| Prompt |
Repeat the material verbatim. Images are excluded from the copy.
>> Begin
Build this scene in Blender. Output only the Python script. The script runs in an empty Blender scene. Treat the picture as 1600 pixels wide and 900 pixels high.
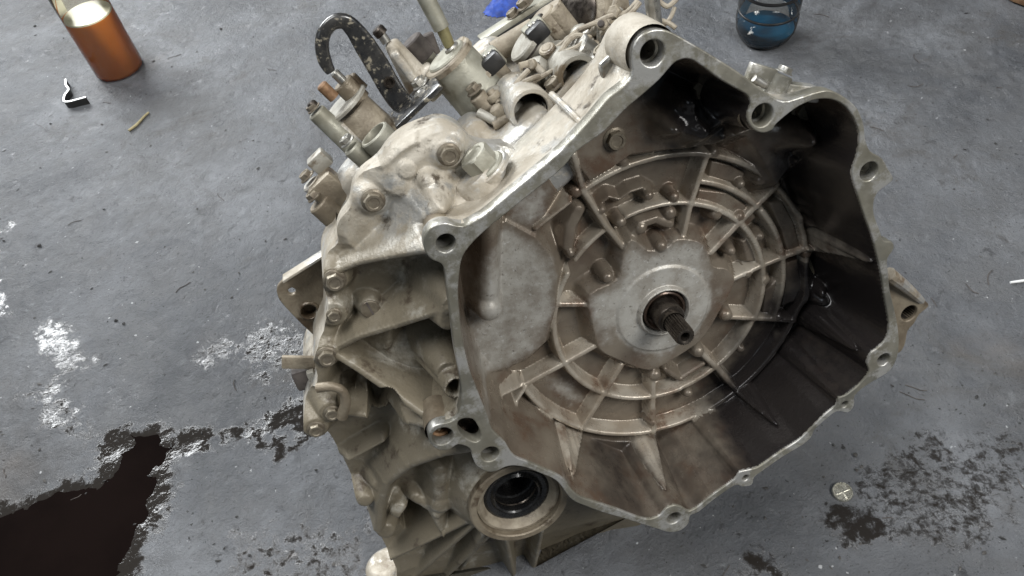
import bpy, bmesh, math, random
import numpy as np
from mathutils import Vector, Matrix

random.seed(7)
rng = np.random.default_rng(11)
scene = bpy.context.scene
COL = scene.collection

# ------------------------------------------------------------------ camera
CAM_H = 0.82                      # lens height above the floor, metres
FPX = 1200.0                      # focal length in pixels of the 1600 px wide photograph
_nad = np.array([159.0, 956.0, FPX])
UPc = -_nad / np.linalg.norm(_nad)                 # world up in lens axes (x right, y down, z forward)
_f = np.array([0.0, 0.0, 1.0])
Yc = _f - (_f @ UPc) * UPc
Yc /= np.linalg.norm(Yc)
Xc = np.cross(Yc, UPc)
RW = np.array([Xc, Yc, UPc])
CAM = np.array([0.0, 0.0, CAM_H])
cam_data = bpy.data.cameras.new("camera")
cam_data.sensor_width = 36.0
cam_data.lens = 36.0 * FPX / 1600.0
cam_data.clip_start = 0.02
cam_data.clip_end = 60.0
cam = bpy.data.objects.new("camera", cam_data)
COL.objects.link(cam)
_r, _u, _b = RW @ [1, 0, 0], RW @ [0, -1, 0], RW @ [0, 0, -1]
cam.matrix_world = Matrix([[_r[i], _u[i], _b[i], CAM[i]] for i in range(3)] + [[0, 0, 0, 1]])
scene.camera = cam

# ------------------------------------------------------------------ light
world = bpy.data.worlds.new("World")
scene.world = world
world.use_nodes = True
bg = world.node_tree.nodes["Background"]
bg.inputs[0].default_value = (0.72, 0.86, 1.0, 1)
bg.inputs[1].default_value = 0.072


def area_light(name, loc, target, sx, sy, power, colour):
    d = bpy.data.lights.new(name, 'AREA')
    d.shape = 'RECTANGLE'
    d.size, d.size_y, d.energy, d.color = sx, sy, power, colour
    o = bpy.data.objects.new(name, d)
    COL.objects.link(o)
    o.location = loc
    o.rotation_euler = (Vector(target) - Vector(loc)).to_track_quat('-Z', 'Y').to_euler()
    return o


area_light("doorway_light", (-2.2, 3.6, 2.25), (-0.15, 0.6, 0.2), 2.4, 1.5, 255, (0.95, 0.98, 1.0))
area_light("front_opening_light", (1.7, -0.9, 2.5), (0.05, 0.45, 0.35), 1.2, 1.0, 74, (1.0, 0.99, 0.965))
area_light("roof_light", (-0.9, 0.25, 3.3), (-0.15, 0.45, 0.2), 1.5, 1.5, 82, (0.98, 0.99, 1.0))
area_light("side_glint_light", (-1.7, -1.0, 1.9), (0.2, 0.45, 0.4), 0.5, 0.45, 4.5, (0.80, 0.90, 1.0))  # unseen lamp, added only for highlights on the glossy right interior
scene.view_settings.view_transform = 'Standard'
scene.view_settings.look = 'None'
scene.view_settings.exposure = 0.0
scene.view_settings.gamma = 1.0

# ------------------------------------------------------------------ frames
# gearbox frame: u right, v up, w out of the bell mouth, origin on the input shaft axis in the flange plane
_t, _az = math.radians(39), math.radians(51)
_ray = np.array([234.0, 31.0, FPX])
_ray /= np.linalg.norm(_ray)
_i = np.array([math.cos(_az), math.sin(_az), 0.0])
_i -= (_i @ _ray) * _ray
_i /= np.linalg.norm(_i)
Nc = -math.cos(_t) * _ray + math.sin(_t) * _i
WEB = -0.07
Oc = _ray * 0.66 - Nc * WEB
Vc = UPc - (UPc @ Nc) * Nc
Vc /= np.linalg.norm(Vc)
Uc = np.cross(Vc, Nc)
GROT = np.array([RW @ Uc, RW @ Vc, RW @ Nc]).T
GORG = RW @ Oc + CAM
AX = np.array([-0.48, 0.877, 0.0])       # direction the top fittings point in
BX = np.array([0.877, 0.48, 0.0])        # along the top deck
WX = np.array([0.0, 0.0, 1.0])
VX = np.array([0.0, 1.0, 0.0])
UX = np.array([1.0, 0.0, 0.0])


def at(px, py, w):
    """point of the gearbox seen at a photograph pixel, w metres in front of the flange plane"""
    R = np.array([px - 800.0, py - 450.0, FPX])
    q = R * ((Nc @ (Oc + Nc * w)) / (Nc @ R)) - Oc
    return np.array([q @ Uc, q @ Vc, w])


def ats(pts, w=None):
    return np.array([at(*p) if len(p) == 3 else at(p[0], p[1], w) for p in pts])


def flr(px, py, z=0.0):
    R = RW @ np.array([px - 800.0, py - 450.0, FPX])
    return CAM + R * ((z - CAM_H) / R[2])


def mm_px(px, py, w):
    R = np.array([px - 800.0, py - 450.0, FPX])
    return (Nc @ (Oc + Nc * w)) / (Nc @ R)      # metres per pixel at that depth


# ------------------------------------------------------------------ noise
def vnoise(x, y, seed):
    g = np.random.default_rng(seed).random((257, 257))
    xi = np.floor(x).astype(int)
    yi = np.floor(y).astype(int)
    fx, fy = x - xi, y - yi
    fx = fx * fx * (3 - 2 * fx)
    fy = fy * fy * (3 - 2 * fy)
    a, b = xi % 256, yi % 256
    return (g[a, b] * (1 - fx) * (1 - fy) + g[a + 1, b] * fx * (1 - fy) + g[a, b + 1] * (1 - fx) * fy + g[a + 1, b + 1] * fx * fy) - 0.5


def fbm(x, y, seed, octaves=4, gain=0.5):
    s, a = 0.0, 1.0
    for k in range(octaves):
        c, d = math.cos(k * 0.7), math.sin(k * 0.7)
        s = s + a * vnoise((c * x - d * y) * 2 ** k + 31.7 * k, (d * x + c * y) * 2 ** k + 17.3 * k, seed + k)
        a *= gain
    return s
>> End
| Reply |
Build this scene in Blender. Output only the Python script. The script runs in an empty Blender scene. Treat the picture as 1600 pixels wide and 900 pixels high.
import bpy, bmesh, math, random
import numpy as np
from mathutils import Vector, Matrix

random.seed(7)
rng = np.random.default_rng(11)
scene = bpy.context.scene
COL = scene.collection

# ------------------------------------------------------------------ camera
CAM_H = 0.82                      # lens height above the floor, metres
FPX = 1200.0                      # focal length in pixels of the 1600 px wide photograph
_nad = np.array([159.0, 956.0, FPX])
UPc = -_nad / np.linalg.norm(_nad)                 # world up in lens axes (x right, y down, z forward)
_f = np.array([0.0, 0.0, 1.0])
Yc = _f - (_f @ UPc) * UPc
Yc /= np.linalg.norm(Yc)
Xc = np.cross(Yc, UPc)
RW = np.array([Xc, Yc, UPc])
CAM = np.array([0.0, 0.0, CAM_H])
cam_data = bpy.data.cameras.new("camera")
cam_data.sensor_width = 36.0
cam_data.lens = 36.0 * FPX / 1600.0
cam_data.clip_start = 0.02
cam_data.clip_end = 60.0
cam = bpy.data.objects.new("camera", cam_data)
COL.objects.link(cam)
_r, _u, _b = RW @ [1, 0, 0], RW @ [0, -1, 0], RW @ [0, 0, -1]
cam.matrix_world = Matrix([[_r[i], _u[i], _b[i], CAM[i]] for i in range(3)] + [[0, 0, 0, 1]])
scene.camera = cam

# ------------------------------------------------------------------ light
world = bpy.data.worlds.new("World")
scene.world = world
world.use_nodes = True
bg = world.node_tree.nodes["Background"]
bg.inputs[0].default_value = (0.72, 0.86, 1.0, 1)
bg.inputs[1].default_value = 0.072


def area_light(name, loc, target, sx, sy, power, colour):
    d = bpy.data.lights.new(name, 'AREA')
    d.shape = 'RECTANGLE'
    d.size, d.size_y, d.energy, d.color = sx, sy, power, colour
    o = bpy.data.objects.new(name, d)
    COL.objects.link(o)
    o.location = loc
    o.rotation_euler = (Vector(target) - Vector(loc)).to_track_quat('-Z', 'Y').to_euler()
    return o


area_light("doorway_light", (-2.2, 3.6, 2.25), (-0.15, 0.6, 0.2), 2.4, 1.5, 255, (0.95, 0.98, 1.0))
area_light("front_opening_light", (1.7, -0.9, 2.5), (0.05, 0.45, 0.35), 1.2, 1.0, 74, (1.0, 0.99, 0.965))
area_light("roof_light", (-0.9, 0.25, 3.3), (-0.15, 0.45, 0.2), 1.5, 1.5, 82, (0.98, 0.99, 1.0))
area_light("side_glint_light", (-1.7, -1.0, 1.9), (0.2, 0.45, 0.4), 0.5, 0.45, 4.5, (0.80, 0.90, 1.0))  # unseen lamp, added only for highlights on the glossy right interior
scene.view_settings.view_transform = 'Standard'
scene.view_settings.look = 'None'
scene.view_settings.exposure = 0.0
scene.view_settings.gamma = 1.0

# ------------------------------------------------------------------ frames
# gearbox frame: u right, v up, w out of the bell mouth, origin on the input shaft axis in the flange plane
_t, _az = math.radians(39), math.radians(51)
_ray = np.array([234.0, 31.0, FPX])
_ray /= np.linalg.norm(_ray)
_i = np.array([math.cos(_az), math.sin(_az), 0.0])
_i -= (_i @ _ray) * _ray
_i /= np.linalg.norm(_i)
Nc = -math.cos(_t) * _ray + math.sin(_t) * _i
WEB = -0.07
Oc = _ray * 0.66 - Nc * WEB
Vc = UPc - (UPc @ Nc) * Nc
Vc /= np.linalg.norm(Vc)
Uc = np.cross(Vc, Nc)
GROT = np.array([RW @ Uc, RW @ Vc, RW @ Nc]).T
GORG = RW @ Oc + CAM
AX = np.array([-0.48, 0.877, 0.0])       # direction the top fittings point in
BX = np.array([0.877, 0.48, 0.0])        # along the top deck
WX = np.array([0.0, 0.0, 1.0])
VX = np.array([0.0, 1.0, 0.0])
UX = np.array([1.0, 0.0, 0.0])


def at(px, py, w):
    """point of the gearbox seen at a photograph pixel, w metres in front of the flange plane"""
    R = np.array([px - 800.0, py - 450.0, FPX])
    q = R * ((Nc @ (Oc + Nc * w)) / (Nc @ R)) - Oc
    return np.array([q @ Uc, q @ Vc, w])


def ats(pts, w=None):
    return np.array([at(*p) if len(p) == 3 else at(p[0], p[1], w) for p in pts])


def flr(px, py, z=0.0):
    R = RW @ np.array([px - 800.0, py - 450.0, FPX])
    return CAM + R * ((z - CAM_H) / R[2])


def mm_px(px, py, w):
    R = np.array([px - 800.0, py - 450.0, FPX])
    return (Nc @ (Oc + Nc * w)) / (Nc @ R)      # metres per pixel at that depth


# ------------------------------------------------------------------ noise
def vnoise(x, y, seed):
    g = np.random.default_rng(seed).random((257, 257))
    xi = np.floor(x).astype(int)
    yi = np.floor(y).astype(int)
    fx, fy = x - xi, y - yi
    fx = fx * fx * (3 - 2 * fx)
    fy = fy * fy * (3 - 2 * fy)
    a, b = xi % 256, yi % 256
    return (g[a, b] * (1 - fx) * (1 - fy) + g[a + 1, b] * fx * (1 - fy) + g[a, b + 1] * (1 - fx) * fy + g[a + 1, b + 1] * fx * fy) - 0.5


def fbm(x, y, seed, octaves=4, gain=0.5):
    s, a = 0.0, 1.0
    for k in range(octaves):
        c, d = math.cos(k * 0.7), math.sin(k * 0.7)
        s = s + a * vnoise((c * x - d * y) * 2 ** k + 31.7 * k, (d * x + c * y) * 2 ** k + 17.3 * k, seed + k)
        a *= gain
    return s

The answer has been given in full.